GOAL: Set down the material exactly as given, please, from its first line through the line that includes "mb.build('stem', M_bark_pale, sap)".

RAW DATA:
....
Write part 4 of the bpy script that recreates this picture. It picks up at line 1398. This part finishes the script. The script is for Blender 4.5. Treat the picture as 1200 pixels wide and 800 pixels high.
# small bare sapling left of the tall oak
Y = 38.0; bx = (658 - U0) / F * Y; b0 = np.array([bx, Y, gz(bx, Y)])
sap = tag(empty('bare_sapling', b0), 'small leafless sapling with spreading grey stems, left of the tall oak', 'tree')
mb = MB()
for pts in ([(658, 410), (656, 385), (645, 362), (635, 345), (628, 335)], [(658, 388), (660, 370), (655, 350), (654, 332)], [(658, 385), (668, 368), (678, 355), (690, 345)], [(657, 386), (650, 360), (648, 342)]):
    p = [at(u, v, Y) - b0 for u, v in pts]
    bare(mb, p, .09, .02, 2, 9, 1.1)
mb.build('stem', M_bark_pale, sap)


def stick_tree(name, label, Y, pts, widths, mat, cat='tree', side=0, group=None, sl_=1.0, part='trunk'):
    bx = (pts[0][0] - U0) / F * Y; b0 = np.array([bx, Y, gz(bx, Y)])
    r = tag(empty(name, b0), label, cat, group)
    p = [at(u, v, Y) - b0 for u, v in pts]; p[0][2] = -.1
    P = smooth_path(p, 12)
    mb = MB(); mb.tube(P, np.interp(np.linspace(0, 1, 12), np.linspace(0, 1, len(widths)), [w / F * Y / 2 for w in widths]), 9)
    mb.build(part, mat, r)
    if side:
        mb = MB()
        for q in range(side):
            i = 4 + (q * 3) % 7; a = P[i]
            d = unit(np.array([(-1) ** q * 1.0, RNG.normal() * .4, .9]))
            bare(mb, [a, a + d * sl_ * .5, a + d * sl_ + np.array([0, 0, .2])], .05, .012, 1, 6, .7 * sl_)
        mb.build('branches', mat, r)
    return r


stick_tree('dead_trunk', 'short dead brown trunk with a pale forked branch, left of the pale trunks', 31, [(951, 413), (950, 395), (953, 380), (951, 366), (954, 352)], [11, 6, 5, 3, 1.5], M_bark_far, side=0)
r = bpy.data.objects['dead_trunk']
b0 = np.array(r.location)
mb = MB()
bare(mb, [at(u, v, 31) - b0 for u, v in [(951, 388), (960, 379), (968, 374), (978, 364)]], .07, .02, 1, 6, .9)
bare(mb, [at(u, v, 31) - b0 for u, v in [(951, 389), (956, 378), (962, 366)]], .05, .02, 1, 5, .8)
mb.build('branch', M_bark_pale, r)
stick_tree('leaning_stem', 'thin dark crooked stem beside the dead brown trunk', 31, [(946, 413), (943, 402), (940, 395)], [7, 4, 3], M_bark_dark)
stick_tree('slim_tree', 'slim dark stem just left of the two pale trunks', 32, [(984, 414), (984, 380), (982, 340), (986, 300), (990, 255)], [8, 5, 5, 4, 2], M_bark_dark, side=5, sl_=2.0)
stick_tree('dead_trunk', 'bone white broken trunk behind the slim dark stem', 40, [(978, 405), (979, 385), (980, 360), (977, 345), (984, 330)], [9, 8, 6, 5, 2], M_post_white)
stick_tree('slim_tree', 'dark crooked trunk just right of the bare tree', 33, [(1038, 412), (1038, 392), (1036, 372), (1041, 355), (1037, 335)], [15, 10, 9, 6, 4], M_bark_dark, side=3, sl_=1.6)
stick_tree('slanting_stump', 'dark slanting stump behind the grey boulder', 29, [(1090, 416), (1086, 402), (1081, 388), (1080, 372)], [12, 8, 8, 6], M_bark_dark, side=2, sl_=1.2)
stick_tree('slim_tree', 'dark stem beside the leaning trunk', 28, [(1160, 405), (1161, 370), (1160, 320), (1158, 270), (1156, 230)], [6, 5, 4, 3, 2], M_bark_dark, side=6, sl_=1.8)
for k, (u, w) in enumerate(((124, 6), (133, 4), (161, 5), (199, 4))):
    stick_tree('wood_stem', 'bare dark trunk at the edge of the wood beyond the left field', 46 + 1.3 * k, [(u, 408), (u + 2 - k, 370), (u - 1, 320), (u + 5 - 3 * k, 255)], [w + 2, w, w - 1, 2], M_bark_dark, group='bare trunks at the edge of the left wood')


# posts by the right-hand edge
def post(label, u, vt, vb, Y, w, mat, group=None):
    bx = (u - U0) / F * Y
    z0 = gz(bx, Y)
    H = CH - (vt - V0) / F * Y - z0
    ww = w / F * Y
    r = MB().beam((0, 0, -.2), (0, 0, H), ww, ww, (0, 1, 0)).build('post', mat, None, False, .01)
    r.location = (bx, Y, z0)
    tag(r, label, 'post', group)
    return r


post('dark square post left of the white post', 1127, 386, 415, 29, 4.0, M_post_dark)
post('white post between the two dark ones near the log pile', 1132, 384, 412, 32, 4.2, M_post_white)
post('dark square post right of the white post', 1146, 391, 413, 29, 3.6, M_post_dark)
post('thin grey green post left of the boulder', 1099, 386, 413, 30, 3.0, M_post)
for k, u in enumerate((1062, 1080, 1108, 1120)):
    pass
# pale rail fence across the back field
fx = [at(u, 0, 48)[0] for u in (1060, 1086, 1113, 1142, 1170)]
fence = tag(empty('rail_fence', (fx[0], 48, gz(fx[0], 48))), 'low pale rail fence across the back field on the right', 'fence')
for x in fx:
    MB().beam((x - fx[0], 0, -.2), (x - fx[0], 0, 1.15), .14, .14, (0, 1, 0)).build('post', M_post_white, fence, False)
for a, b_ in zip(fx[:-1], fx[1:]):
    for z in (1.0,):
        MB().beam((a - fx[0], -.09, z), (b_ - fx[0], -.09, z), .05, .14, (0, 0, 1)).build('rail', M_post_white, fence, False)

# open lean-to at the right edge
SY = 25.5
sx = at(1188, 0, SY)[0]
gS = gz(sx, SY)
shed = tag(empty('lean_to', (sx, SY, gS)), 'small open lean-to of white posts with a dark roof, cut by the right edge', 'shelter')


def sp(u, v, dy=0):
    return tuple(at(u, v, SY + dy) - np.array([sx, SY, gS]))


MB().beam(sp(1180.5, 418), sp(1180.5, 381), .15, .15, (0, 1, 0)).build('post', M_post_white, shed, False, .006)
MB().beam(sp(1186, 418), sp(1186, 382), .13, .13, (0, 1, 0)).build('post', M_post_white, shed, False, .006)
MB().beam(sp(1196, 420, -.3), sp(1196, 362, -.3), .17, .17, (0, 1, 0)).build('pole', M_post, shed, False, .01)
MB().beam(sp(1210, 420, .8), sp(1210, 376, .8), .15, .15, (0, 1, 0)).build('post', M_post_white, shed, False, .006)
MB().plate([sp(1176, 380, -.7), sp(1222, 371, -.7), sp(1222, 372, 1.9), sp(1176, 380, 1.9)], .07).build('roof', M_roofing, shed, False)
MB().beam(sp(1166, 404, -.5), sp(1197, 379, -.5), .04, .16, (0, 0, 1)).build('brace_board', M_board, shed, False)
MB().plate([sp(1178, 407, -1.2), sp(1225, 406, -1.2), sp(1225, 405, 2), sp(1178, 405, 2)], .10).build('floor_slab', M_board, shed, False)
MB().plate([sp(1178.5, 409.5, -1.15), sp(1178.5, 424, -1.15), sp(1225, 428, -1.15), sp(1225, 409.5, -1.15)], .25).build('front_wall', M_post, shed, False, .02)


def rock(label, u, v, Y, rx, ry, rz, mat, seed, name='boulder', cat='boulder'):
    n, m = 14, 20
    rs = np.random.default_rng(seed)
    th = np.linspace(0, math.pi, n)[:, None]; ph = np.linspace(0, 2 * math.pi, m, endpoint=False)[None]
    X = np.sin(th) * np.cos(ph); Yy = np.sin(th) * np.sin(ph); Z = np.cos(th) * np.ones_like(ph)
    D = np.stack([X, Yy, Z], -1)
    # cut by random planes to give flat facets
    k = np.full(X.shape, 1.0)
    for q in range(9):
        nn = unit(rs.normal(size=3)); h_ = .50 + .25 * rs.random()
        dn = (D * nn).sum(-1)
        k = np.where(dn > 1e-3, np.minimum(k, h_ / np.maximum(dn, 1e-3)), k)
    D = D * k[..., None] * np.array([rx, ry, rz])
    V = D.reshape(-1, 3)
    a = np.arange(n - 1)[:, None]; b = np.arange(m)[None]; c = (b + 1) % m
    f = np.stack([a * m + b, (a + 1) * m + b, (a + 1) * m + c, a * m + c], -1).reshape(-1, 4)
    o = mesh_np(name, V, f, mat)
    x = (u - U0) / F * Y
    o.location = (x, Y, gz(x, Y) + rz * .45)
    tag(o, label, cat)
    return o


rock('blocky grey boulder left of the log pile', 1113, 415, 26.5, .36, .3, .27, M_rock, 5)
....
TASK SOLUTION:
Write part 4 of the bpy script that recreates this picture. It picks up at line 1398. This part finishes the script. The script is for Blender 4.5. Treat the picture as 1200 pixels wide and 800 pixels high.
# small bare sapling left of the tall oak
Y = 38.0; bx = (658 - U0) / F * Y; b0 = np.array([bx, Y, gz(bx, Y)])
sap = tag(empty('bare_sapling', b0), 'small leafless sapling with spreading grey stems, left of the tall oak', 'tree')
mb = MB()
for pts in ([(658, 410), (656, 385), (645, 362), (635, 345), (628, 335)], [(658, 388), (660, 370), (655, 350), (654, 332)], [(658, 385), (668, 368), (678, 355), (690, 345)], [(657, 386), (650, 360), (648, 342)]):
    p = [at(u, v, Y) - b0 for u, v in pts]
    bare(mb, p, .09, .02, 2, 9, 1.1)
mb.build('stem', M_bark_pale, sap)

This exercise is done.